United States

United States

Wind being held to a higher standard

Fewer bats and birds fly into wind turbines than is generally thought, concludes a recent report by the Government Accountability Office (GAO), the investigative arm of the US Congress. The findings confirm longstanding data suggesting the technology is less of an avian hazard than other manmade structures like buildings and radio towers.

The study was initiated in response to a perceived need for the federal government to co-ordinate regulation of wind farms and their impact on wildlife. The report suggests that few wind projects have actually been studied, making it difficult to draw overall conclusions.

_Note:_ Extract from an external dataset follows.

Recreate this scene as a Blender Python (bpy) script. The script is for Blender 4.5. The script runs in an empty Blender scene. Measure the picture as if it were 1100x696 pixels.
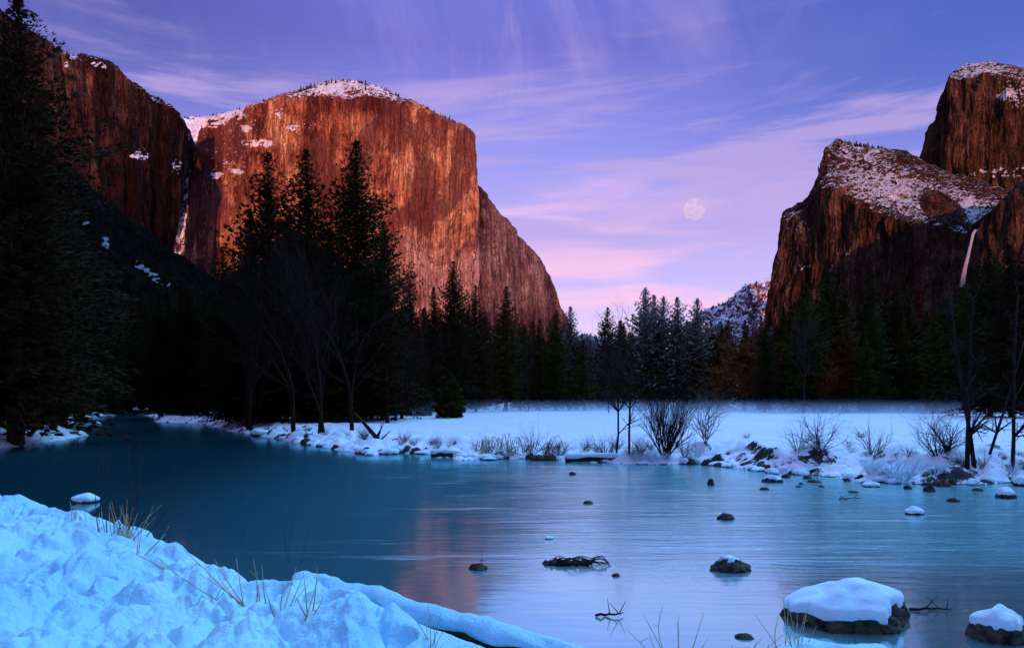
import bpy, math, random
import numpy as np
from mathutils import Vector, Matrix

R = math.radians
scene = bpy.context.scene
COL = scene.collection
rng = random.Random(7)

# ------------------------------------------------------------------ camera model
F = 733.0            # focal length in photo pixels (photo 1100 x 696)
CX, CY = 550.0, 430.0  # vertical centre line / horizon row
CAMZ = 3.0

def P(px, py, Y):
    return ((px - CX) / F * Y, Y, CAMZ - (py - CY) / F * Y)

def on_level(px, py, z=0.0):
    Y = (CAMZ - z) * F / (py - CY)
    return ((px - CX) / F * Y, Y)

def lin(r, g, b):
    f = lambda c: (c / 255.0) / 12.92 if c <= 10.3 else (((c / 255.0) + 0.055) / 1.055) ** 2.4
    return (f(r), f(g), f(b), 1.0)

# ------------------------------------------------------------------ numpy noise
_prm = np.random.RandomState(3).permutation(256)
_prm = np.concatenate([_prm, _prm, _prm])
_grd = np.random.RandomState(5).normal(size=(256, 3))
_grd /= np.linalg.norm(_grd, axis=1)[:, None]

def pn(x, y, z=0.0):
    x, y, z = np.broadcast_arrays(np.asarray(x, float), np.asarray(y, float), np.asarray(z, float))
    xi, yi, zi = np.floor(x).astype(int), np.floor(y).astype(int), np.floor(z).astype(int)
    xf, yf, zf = x - xi, y - yi, z - zi
    u, v, w = [t * t * t * (t * (t * 6 - 15) + 10) for t in (xf, yf, zf)]
    xi, yi, zi = xi & 255, yi & 255, zi & 255
    def g(a, b, c):
        h = _prm[_prm[_prm[(xi + a) & 255] + ((yi + b) & 255)] + ((zi + c) & 255)]
        q = _grd[h]
        return q[..., 0] * (xf - a) + q[..., 1] * (yf - b) + q[..., 2] * (zf - c)
    l = lambda t, a, b: a + t * (b - a)
    return 1.5 * l(w, l(v, l(u, g(0, 0, 0), g(1, 0, 0)), l(u, g(0, 1, 0), g(1, 1, 0))),
                   l(v, l(u, g(0, 0, 1), g(1, 0, 1)), l(u, g(0, 1, 1), g(1, 1, 1))))

def fbm(x, y, z=0.0, o=4, gain=0.5):
    s, a, f = 0, 1.0, 1.0
    for i in range(o):
        s = s + a * pn(np.asarray(x) * f + 17.3 * i, np.asarray(y) * f + 5.1 * i, np.asarray(z) * f)
        a *= gain; f *= 2.03
    return s

def sstep(a, b, x):
    t = np.clip((np.asarray(x, float) - a) / (b - a), 0, 1)
    return t * t * (3 - 2 * t)

# ------------------------------------------------------------------ mesh helpers
def mesh_from(name, V, faces, mats, smooth=True, attrs=None, midx=None):
    me = bpy.data.meshes.new(name)
    V = np.asarray(V, np.float32)
    if isinstance(faces, np.ndarray):
        k = faces.shape[1]; n = faces.shape[0]
        me.vertices.add(len(V)); me.vertices.foreach_set('co', V.ravel())
        me.loops.add(n * k); me.loops.foreach_set('vertex_index', faces.astype(np.int32).ravel())
        me.polygons.add(n)
        me.polygons.foreach_set('loop_start', np.arange(0, n * k, k, dtype=np.int32))
        me.polygons.foreach_set('loop_total', np.full(n, k, np.int32))
    else:
        me.from_pydata(V.tolist(), [], faces)
    for m in (mats if isinstance(mats, (list, tuple)) else [mats]):
        me.materials.append(m)
    if attrs:
        for k_, a in attrs.items():
            at = me.attributes.new(k_, 'FLOAT', 'POINT')
            at.data.foreach_set('value', np.asarray(a, np.float32).ravel())
    if midx is not None:
        me.polygons.foreach_set('material_index', np.asarray(midx, np.int32))
    me.polygons.foreach_set('use_smooth', np.full(len(me.polygons), smooth))
    me.update(); me.validate()
    return me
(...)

That leaves regulators lacking necessary expertise because related impacts can vary greatly by region and species, according to the GAO.

"I think the report is good as far as it goes, but in our view it doesn't go far enough," says Tom Gray of the American Wind Energy Association (AWEA). "It doesn't say anything about the benefits of wind energy for wildlife, such as reducing emissions or preserving open spaces and natural habitats."

At present, the federal government regulates wind projects only on federal lands or those that receive federal funding. Of six states reviewed by the GAO, none had ever taken prosecutorial action where wildlife mortalities have occurred.

"It's very fair for the industry to wonder why the positive aspects aren't given more attention," says Jeff Deyette of the Union of Concerned Scientists. "I think the problem is that wind is considered to be a clean energy source. To an extent, whether it's fair or not, the wind industry is held to a little higher standard."

The GAO report goes on to suggest that the US government should take a more active role in assessing the impacts of wind farms on wildlife.

"The report talks about wind not being studied enough," adds Gray. "But we would ask: Compared to what? The overall yearly number of dead birds from flying into buildings ranges from 100 million to a billion. That range is so great because it hasn't been studied enough. The wind industry has been studied pretty thoroughly compared to most other factors."

The Union of Concerned Scientists disagrees. "There are still too many unanswered questions," says Deyette. "The wind industry has been highly cooperative but [its] growth is so fast and turbines are going into so many locations that we still need more studies and to proceed with a little caution. Wind technology has a lot of advantages and there have been a lot of improvements over the last ten or 15 years. It's a good situation now, but it can be even better."